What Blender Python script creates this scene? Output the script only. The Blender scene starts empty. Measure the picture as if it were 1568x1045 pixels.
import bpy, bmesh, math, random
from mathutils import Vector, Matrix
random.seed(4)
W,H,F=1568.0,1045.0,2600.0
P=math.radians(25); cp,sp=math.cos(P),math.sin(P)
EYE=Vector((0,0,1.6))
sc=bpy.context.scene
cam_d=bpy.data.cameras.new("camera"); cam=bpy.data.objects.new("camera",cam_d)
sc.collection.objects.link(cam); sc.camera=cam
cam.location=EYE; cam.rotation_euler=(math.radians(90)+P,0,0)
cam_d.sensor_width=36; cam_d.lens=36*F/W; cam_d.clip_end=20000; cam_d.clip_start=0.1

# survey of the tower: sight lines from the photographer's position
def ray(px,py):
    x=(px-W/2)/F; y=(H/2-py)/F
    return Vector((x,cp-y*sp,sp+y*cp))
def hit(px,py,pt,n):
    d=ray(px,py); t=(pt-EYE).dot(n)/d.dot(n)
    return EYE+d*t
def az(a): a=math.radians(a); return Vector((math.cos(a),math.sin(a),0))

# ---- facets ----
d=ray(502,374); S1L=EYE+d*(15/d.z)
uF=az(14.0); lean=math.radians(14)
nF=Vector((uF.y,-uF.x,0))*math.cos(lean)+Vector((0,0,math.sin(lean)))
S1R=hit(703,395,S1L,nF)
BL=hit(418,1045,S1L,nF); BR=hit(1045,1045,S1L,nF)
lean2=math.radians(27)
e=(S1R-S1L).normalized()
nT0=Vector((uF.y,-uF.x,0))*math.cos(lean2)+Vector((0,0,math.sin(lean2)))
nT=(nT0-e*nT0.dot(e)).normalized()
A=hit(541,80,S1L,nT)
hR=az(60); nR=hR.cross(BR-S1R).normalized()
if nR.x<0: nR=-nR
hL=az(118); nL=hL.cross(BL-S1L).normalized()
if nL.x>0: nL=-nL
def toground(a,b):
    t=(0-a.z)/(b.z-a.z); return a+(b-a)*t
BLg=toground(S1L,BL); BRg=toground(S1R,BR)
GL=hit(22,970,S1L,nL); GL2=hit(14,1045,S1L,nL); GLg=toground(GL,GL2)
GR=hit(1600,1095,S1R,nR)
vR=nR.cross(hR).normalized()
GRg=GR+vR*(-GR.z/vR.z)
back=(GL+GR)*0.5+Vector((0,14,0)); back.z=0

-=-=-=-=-

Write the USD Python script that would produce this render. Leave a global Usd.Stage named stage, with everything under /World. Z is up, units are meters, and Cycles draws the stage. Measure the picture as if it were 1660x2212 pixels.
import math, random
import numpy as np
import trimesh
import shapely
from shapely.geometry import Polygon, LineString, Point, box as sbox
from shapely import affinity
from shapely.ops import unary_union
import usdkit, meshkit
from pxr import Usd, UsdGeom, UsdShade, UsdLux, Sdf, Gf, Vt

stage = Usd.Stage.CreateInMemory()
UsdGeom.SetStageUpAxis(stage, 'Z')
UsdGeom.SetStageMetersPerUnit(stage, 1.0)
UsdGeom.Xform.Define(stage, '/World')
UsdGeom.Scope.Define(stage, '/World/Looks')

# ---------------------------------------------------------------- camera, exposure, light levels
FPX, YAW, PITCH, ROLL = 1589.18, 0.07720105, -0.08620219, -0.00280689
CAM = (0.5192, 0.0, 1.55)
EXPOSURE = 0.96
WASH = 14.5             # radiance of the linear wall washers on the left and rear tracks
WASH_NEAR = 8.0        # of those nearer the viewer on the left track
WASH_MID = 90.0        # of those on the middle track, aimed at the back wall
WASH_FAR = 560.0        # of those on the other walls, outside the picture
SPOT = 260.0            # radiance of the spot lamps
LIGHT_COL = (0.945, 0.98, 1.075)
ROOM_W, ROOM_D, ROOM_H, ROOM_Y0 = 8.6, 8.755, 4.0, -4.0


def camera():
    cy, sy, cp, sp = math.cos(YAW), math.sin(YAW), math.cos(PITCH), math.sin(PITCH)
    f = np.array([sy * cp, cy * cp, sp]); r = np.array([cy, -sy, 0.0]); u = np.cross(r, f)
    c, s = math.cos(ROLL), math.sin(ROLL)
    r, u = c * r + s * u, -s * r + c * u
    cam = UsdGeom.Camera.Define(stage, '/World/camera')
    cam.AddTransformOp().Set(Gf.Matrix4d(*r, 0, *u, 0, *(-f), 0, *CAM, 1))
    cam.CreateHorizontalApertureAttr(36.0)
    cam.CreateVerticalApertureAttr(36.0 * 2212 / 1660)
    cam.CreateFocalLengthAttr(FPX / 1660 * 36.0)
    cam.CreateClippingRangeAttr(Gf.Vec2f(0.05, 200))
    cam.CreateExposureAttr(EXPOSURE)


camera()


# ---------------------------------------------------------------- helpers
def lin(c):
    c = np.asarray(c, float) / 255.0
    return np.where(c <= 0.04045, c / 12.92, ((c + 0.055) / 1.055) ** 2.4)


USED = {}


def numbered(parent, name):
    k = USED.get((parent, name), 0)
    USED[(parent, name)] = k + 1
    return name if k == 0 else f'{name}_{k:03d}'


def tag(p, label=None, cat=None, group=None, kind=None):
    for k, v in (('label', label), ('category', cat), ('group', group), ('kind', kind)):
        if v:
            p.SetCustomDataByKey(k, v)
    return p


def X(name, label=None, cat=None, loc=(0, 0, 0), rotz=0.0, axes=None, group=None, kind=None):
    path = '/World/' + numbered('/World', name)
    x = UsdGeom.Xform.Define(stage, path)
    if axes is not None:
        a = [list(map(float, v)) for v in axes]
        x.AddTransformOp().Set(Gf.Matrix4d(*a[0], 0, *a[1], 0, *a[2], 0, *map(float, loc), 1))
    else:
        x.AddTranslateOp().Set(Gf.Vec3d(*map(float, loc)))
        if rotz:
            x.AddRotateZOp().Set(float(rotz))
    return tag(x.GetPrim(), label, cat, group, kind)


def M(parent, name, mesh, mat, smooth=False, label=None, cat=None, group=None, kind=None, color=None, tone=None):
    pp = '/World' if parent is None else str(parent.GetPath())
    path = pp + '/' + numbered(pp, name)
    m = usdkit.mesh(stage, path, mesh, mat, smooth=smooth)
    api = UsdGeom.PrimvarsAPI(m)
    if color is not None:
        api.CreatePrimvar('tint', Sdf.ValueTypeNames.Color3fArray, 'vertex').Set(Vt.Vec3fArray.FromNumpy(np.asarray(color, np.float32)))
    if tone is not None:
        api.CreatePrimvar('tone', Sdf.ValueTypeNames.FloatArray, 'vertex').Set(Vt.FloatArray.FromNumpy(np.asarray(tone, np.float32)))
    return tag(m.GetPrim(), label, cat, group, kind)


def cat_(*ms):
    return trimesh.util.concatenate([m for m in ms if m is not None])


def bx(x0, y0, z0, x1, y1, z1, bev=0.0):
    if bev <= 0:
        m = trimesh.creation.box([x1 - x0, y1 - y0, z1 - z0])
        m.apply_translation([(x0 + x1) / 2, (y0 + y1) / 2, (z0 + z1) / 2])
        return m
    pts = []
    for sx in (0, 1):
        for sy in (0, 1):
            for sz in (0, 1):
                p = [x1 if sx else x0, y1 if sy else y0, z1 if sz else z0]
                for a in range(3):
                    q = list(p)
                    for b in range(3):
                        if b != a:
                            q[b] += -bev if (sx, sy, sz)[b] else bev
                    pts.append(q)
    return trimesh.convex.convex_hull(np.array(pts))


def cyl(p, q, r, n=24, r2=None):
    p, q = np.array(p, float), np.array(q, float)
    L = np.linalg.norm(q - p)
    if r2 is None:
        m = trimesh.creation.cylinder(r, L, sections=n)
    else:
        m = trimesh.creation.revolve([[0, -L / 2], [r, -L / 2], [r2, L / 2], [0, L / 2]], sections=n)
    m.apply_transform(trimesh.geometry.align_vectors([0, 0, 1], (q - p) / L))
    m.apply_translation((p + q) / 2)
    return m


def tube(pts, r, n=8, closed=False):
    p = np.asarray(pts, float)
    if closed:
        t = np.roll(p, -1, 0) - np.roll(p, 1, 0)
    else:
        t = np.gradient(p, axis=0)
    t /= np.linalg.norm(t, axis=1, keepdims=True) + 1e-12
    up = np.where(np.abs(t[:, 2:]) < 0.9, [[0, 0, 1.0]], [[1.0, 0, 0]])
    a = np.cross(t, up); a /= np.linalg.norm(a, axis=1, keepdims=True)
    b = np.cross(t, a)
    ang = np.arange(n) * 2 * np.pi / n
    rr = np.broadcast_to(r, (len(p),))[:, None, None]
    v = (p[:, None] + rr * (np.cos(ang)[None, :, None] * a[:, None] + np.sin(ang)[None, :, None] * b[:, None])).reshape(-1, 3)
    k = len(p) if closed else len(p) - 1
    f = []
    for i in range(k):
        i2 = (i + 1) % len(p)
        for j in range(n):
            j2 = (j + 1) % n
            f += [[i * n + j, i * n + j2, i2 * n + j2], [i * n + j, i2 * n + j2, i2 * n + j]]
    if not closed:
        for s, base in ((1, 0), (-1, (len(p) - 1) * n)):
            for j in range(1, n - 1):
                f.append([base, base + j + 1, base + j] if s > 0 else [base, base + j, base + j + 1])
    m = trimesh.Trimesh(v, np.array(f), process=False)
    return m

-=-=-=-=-

Problem requirements:
What do the lines above say from the one containing "Write the USD" down to the one containing "UsdGeom.Scope.Define(stage, '/World/Looks')"? Return them exactly, both end lines included, and only them.

Task output:
Write the USD Python script that would produce this render. Leave a global Usd.Stage named stage, with everything under /World. Z is up, units are meters, and Cycles draws the stage. Measure the picture as if it were 1660x2212 pixels.
import math, random
import numpy as np
import trimesh
import shapely
from shapely.geometry import Polygon, LineString, Point, box as sbox
from shapely import affinity
from shapely.ops import unary_union
import usdkit, meshkit
from pxr import Usd, UsdGeom, UsdShade, UsdLux, Sdf, Gf, Vt

stage = Usd.Stage.CreateInMemory()
UsdGeom.SetStageUpAxis(stage, 'Z')
UsdGeom.SetStageMetersPerUnit(stage, 1.0)
UsdGeom.Xform.Define(stage, '/World')
UsdGeom.Scope.Define(stage, '/World/Looks')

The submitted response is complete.